*Stated goal*:
Extract exactly those lines that lie between the start of the material and the line with "scene.view_settings.exposure = 0", including both boundary lines and no others.

*Input data*:
┏━━
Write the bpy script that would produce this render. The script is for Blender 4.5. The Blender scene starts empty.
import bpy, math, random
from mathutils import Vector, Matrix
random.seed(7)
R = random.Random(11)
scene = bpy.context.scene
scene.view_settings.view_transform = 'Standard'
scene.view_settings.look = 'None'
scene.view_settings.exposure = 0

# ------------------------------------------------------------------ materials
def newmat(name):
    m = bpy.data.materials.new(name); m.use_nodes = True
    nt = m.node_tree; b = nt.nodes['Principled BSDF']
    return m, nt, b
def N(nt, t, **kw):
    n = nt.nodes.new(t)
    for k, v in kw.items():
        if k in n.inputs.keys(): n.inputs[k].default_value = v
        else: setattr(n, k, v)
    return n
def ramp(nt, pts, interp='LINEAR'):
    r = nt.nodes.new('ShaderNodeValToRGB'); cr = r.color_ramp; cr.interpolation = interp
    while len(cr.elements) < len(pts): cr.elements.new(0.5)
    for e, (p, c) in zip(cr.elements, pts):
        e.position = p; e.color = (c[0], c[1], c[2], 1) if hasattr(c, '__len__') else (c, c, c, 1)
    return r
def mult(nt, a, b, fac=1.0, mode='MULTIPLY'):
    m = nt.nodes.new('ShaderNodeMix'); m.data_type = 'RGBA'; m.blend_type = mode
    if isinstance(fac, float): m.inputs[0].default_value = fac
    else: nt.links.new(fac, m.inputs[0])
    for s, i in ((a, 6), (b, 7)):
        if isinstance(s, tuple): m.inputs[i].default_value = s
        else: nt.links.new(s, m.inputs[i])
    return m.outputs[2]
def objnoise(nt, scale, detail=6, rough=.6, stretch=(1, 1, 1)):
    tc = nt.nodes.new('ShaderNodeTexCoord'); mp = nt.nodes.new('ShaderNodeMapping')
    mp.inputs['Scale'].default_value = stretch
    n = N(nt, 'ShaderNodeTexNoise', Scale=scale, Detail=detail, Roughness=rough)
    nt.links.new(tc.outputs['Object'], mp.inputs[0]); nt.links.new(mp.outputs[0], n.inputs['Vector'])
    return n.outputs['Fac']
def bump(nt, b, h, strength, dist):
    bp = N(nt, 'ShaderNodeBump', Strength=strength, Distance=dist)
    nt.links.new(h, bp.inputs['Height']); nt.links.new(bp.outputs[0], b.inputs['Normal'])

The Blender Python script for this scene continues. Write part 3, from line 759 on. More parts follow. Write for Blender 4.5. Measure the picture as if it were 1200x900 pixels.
┗━━
*Result of this exercise*:
Write the bpy script that would produce this render. The script is for Blender 4.5. The Blender scene starts empty.
import bpy, math, random
from mathutils import Vector, Matrix
random.seed(7)
R = random.Random(11)
scene = bpy.context.scene
scene.view_settings.view_transform = 'Standard'
scene.view_settings.look = 'None'
scene.view_settings.exposure = 0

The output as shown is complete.